Paul O’Neill’s writing for Trans-Siberian Orchestra was rooted in vivid imagery and simple, everyman accomplishment. His storylines evoked visions of angels, sparkling winter nights, dimly lit bars where patrons walked in sinners, and, through realization, walked out that much more saintly. O’Neill saw the good that his music could accomplish, and the volume of people that it could reach. His music was an amalgam of the classical composers he adored like Beethoven and Mozart, the literary figures he mirrored like Dickens and Wilde, along with the progressive rock greats he revered and eventually befriended – notably Emerson, Lake and Palmer.

There’s much more to the Paul O’Neill musical story than can be said here, but these five songs are an absolute primer for O’Neill’s vision.

 

5) Savatage, “Hall of the Mountain King” (1987)

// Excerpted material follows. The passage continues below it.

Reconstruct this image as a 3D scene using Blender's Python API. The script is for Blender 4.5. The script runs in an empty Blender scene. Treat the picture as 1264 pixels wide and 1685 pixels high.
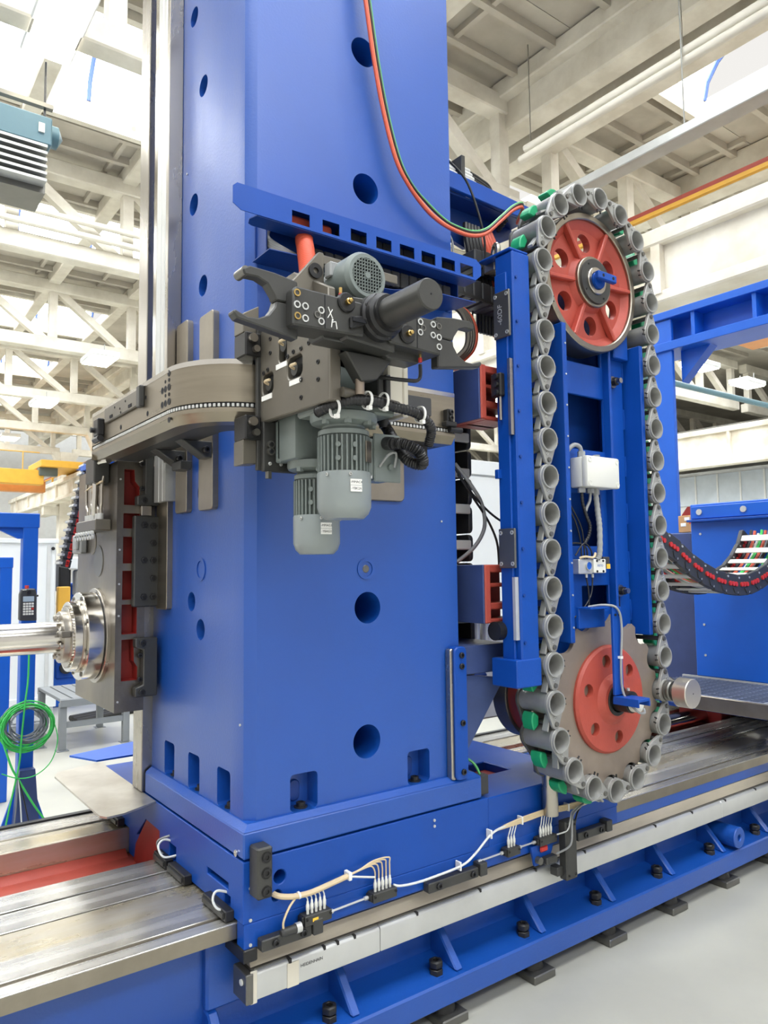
import bpy, bmesh, math, random
from mathutils import Vector, Matrix
random.seed(7)
scene = bpy.context.scene
C = scene.collection

# ---------------------------------------------------------------- camera
# world: X along the machine bed, Y away from the photographer, Z up, metres
CAM = Vector((0, 0, 1.6))
_yaw, _pit, _rol = [math.radians(a) for a in (36.5158, 4.2919, 0.6767)]
_f = Vector((math.sin(_yaw) * math.cos(_pit), math.cos(_yaw) * math.cos(_pit), math.sin(_pit)))
_r = Vector((math.cos(_yaw), -math.sin(_yaw), 0))
_d = _f.cross(_r)
_cr, _sr = math.cos(_rol), math.sin(_rol)
RIGHT = _r * _cr + _d * _sr
DOWN = _d * _cr - _r * _sr
cam_data = bpy.data.cameras.new('camera')
cam_data.sensor_fit = 'VERTICAL'
cam_data.sensor_height = 36
cam_data.lens = 36 * 1222.47 / 1685
cam_data.clip_start = 0.05
cam_data.clip_end = 300
cam = bpy.data.objects.new('camera', cam_data)
m = Matrix((RIGHT, -DOWN, -_f)).transposed().to_4x4()
m.translation = CAM
cam.matrix_world = m
C.objects.link(cam)
scene.camera = cam

# ---------------------------------------------------------------- world and exposure
world = bpy.data.worlds.new('overcast_sky')
scene.world = world
world.use_nodes = True
bg = world.node_tree.nodes['Background']
bg.inputs[0].default_value = (1.0, 0.98, 0.945, 1)
bg.inputs[1].default_value = 0.9
SKYLIGHT_STRENGTH = 9.5
scene.view_settings.view_transform = 'Standard'
scene.view_settings.look = 'None'
scene.view_settings.gamma = 1
scene.view_settings.use_curve_mapping = False
scene.view_settings.exposure = 0.0
scene.cycles.use_denoising = True
scene.cycles.max_bounces = 7
scene.cycles.diffuse_bounces = 4
scene.cycles.glossy_bounces = 4
scene.cycles.caustics_reflective = False
scene.cycles.caustics_refractive = False

# ---------------------------------------------------------------- materials
def lin(c):
    return tuple(((v / 255) / 12.92 if v / 255 <= 0.04045 else ((v / 255 + 0.055) / 1.055) ** 2.4) for v in c) + (1,)
MATS = {}
def mat(name, rgb, rough=0.5, metal=0.0, var=0.0, vscale=4.0, bump=0.0, bscale=120.0, stretch=None, coat=0.0,
        rgb2=None, emit=None, estr=0.0, rvar=0.0, spec=None):
    """procedural principled material: base colour mottled towards rgb2 by noise, fine bump, stretch = brushed direction"""
    M = bpy.data.materials.new(name)
    M.use_nodes = True
    nt = M.node_tree
    b = nt.nodes['Principled BSDF']
    b.inputs['Roughness'].default_value = rough
    b.inputs['Metallic'].default_value = metal
    if coat:
        b.inputs['Coat Weight'].default_value = coat
        b.inputs['Coat Roughness'].default_value = 0.3
    if spec is not None:
        b.inputs['Specular IOR Level'].default_value = spec
    tc = nt.nodes.new('ShaderNodeTexCoord')
    mp = nt.nodes.new('ShaderNodeMapping')
    nt.links.new(tc.outputs['Object'], mp.inputs[0])
    if stretch:
        mp.inputs['Scale'].default_value = stretch
    base = lin(rgb)
    b.inputs['Base Color'].default_value = base
    if var or rgb2 or rvar:
        n = nt.nodes.new('ShaderNodeTexNoise')
        n.inputs['Scale'].default_value = vscale
        n.inputs['Detail'].default_value = 6
        n.inputs['Roughness'].default_value = 0.6
        nt.links.new(mp.outputs[0], n.inputs['Vector'])
        r = nt.nodes.new('ShaderNodeValToRGB')
        r.color_ramp.elements[0].position = 0.36
        r.color_ramp.elements[1].position = 0.66
        if rgb2:
            c2 = lin(rgb2)
        else:
            c2 = tuple(max(0, v * (1 - var)) for v in base[:3]) + (1,)
        r.color_ramp.elements[0].color = c2
        r.color_ramp.elements[1].color = base
        nt.links.new(n.outputs['Fac'], r.inputs[0])
        nt.links.new(r.outputs[0], b.inputs['Base Color'])
        if rvar:
            mr = nt.nodes.new('ShaderNodeMapRange')
            mr.inputs['From Min'].default_value = 0.3
            mr.inputs['From Max'].default_value = 0.7
            mr.inputs['To Min'].default_value = rough - rvar
            mr.inputs['To Max'].default_value = rough + rvar
            nt.links.new(n.outputs['Fac'], mr.inputs['Value'])
            nt.links.new(mr.outputs[0], b.inputs['Roughness'])
    if bump:
        n2 = nt.nodes.new('ShaderNodeTexNoise')
        n2.inputs['Scale'].default_value = bscale
        n2.inputs['Detail'].default_value = 3
        nt.links.new(mp.outputs[0], n2.inputs['Vector'])
        bp = nt.nodes.new('ShaderNodeBump')
        bp.inputs['Strength'].default_value = bump
        bp.inputs['Distance'].default_value = 0.004
        nt.links.new(n2.outputs['Fac'], bp.inputs['Height'])
        nt.links.new(bp.outputs[0], b.inputs['Normal'])
    if emit:
        b.inputs['Emission Color'].default_value = lin(emit)
        b.inputs['Emission Strength'].default_value = estr
    MATS[name] = M
    return M

mat('blue_paint', (8, 72, 164), 0.42, var=0.12, vscale=3, bump=0.08, bscale=160, rvar=0.05, spec=0.4)
mat('blue_cast', (9, 76, 166), 0.42, var=0.10, vscale=2.2, bump=0.16, bscale=110, rvar=0.05, spec=0.7, coat=0.28)
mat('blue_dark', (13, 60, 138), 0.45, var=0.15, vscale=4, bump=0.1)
mat('blue_grey', (58, 74, 120), 0.45, var=0.2, vscale=6, bump=0.12)
mat('blue_far', (18, 92, 196), 0.4, var=0.08)
mat('steel', (180, 174, 164), 0.28, metal=1, var=0.12, vscale=5, stretch=(1, 1, 0.25), rvar=0.05)
mat('steel_bright', (212, 208, 200), 0.16, metal=1, var=0.1, vscale=6, rvar=0.04)
mat('steel_satin', (204, 198, 188), 0.3, metal=0.8, var=0.08, vscale=6)
mat('steel_way', (206, 204, 198), 0.26, metal=0.72, rgb2=(166, 162, 154), vscale=2.5, stretch=(0.35, 9, 9), rvar=0.05, bump=0.02, bscale=60)
mat('steel_way_oily', (200, 196, 186), 0.28, metal=0.7, rgb2=(182, 168, 134), vscale=2.6, stretch=(0.6, 3, 3), rvar=0.07, bump=0.05, bscale=24)
mat('steel_ring', (152, 143, 126), 0.32, metal=0.85, var=0.14, vscale=3, stretch=(1, 1, 14), rvar=0.05)
mat('steel_plate', (160, 152, 138), 0.36, metal=1, var=0.16, vscale=7)
mat('steel_sprocket', (158, 144, 130), 0.45, metal=0.5, var=0.2, vscale=4)
mat('steel_head', (150, 143, 131), 0.36, metal=0.9, rgb2=(104, 98, 90), vscale=3.2, stretch=(1, 1, 0.7), rvar=0.08, bump=0.04, bscale=40)
mat('scraped_cream', (188, 178, 158), 0.5, metal=0.35, var=0.2, vscale=5, stretch=(0.5, 3, 3))
mat('alu', (206, 207, 204), 0.4, metal=0.55, var=0.06, vscale=8)
mat('sheet_metal', (206, 202, 192), 0.34, metal=0.7, rgb2=(176, 170, 158), vscale=5, rvar=0.08)
mat('alu_dark', (120, 119, 114), 0.38, metal=0.8, var=0.1)
mat('cast_grey', (164, 164, 160), 0.46, metal=0.35, var=0.16, vscale=14, bump=0.1, bscale=200)
mat('cast_grey_dark', (98, 98, 96), 0.5, metal=0.3, var=0.2, vscale=14)
mat('bore_grey', (132, 133, 130), 0.42, metal=0.4, var=0.12, vscale=10)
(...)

Not an obvious standout as far as Paul’s musical contributions overall, but important in that the 1987 Savatage album of the same name marked the beginning of a fruitful, 30-year collaboration between Savatage founder/vocalist, and current TSO collaborator Jon Oliva and O’Neill. By Oliva’s own admission, Savatage was fledgling after the directionless 1986 “Fight For The Rock” album, and may have very well called it a career had it not been for Atlantic Records bringing in O’Neill as co-writer and producer. The HOTMK album actually sowed a few seeds for Trans-Siberian Orchestra – check out the three-minute instrumental piece seguing into “Hall of the Mountain King” titled “Prelude to Madness,” as it actually became a full track under an assumed name (one that made this list a couple of notches higher) 12 years later on TSO’s Night Castle album.

 

4) Savatage, “Gutter Ballet” (1989)

https://youtu.be/nyeBVfpwGbk

One of the definitive “orchestral” metal tracks that would eventually define Savatage’s post-1987 career and provide a blueprint for Trans-Siberian Orchestra’s heavier cuts, this song was apparently pulled from the pages of an unmaterialized play O’Neill had written years earlier. Very much progressive in nature, the song features numerous breakdowns and rhythmic shifts, coupled with some of guitarist Criss Oliva’s most outstanding fretburn. Oliva’s white Charvel guitar would make its first appearance on Savatage/TSO artwork on the cover of the Gutter Ballet album – the guitar figuring prominently to this day in TSO branding, wrapped in roses against a brick wall.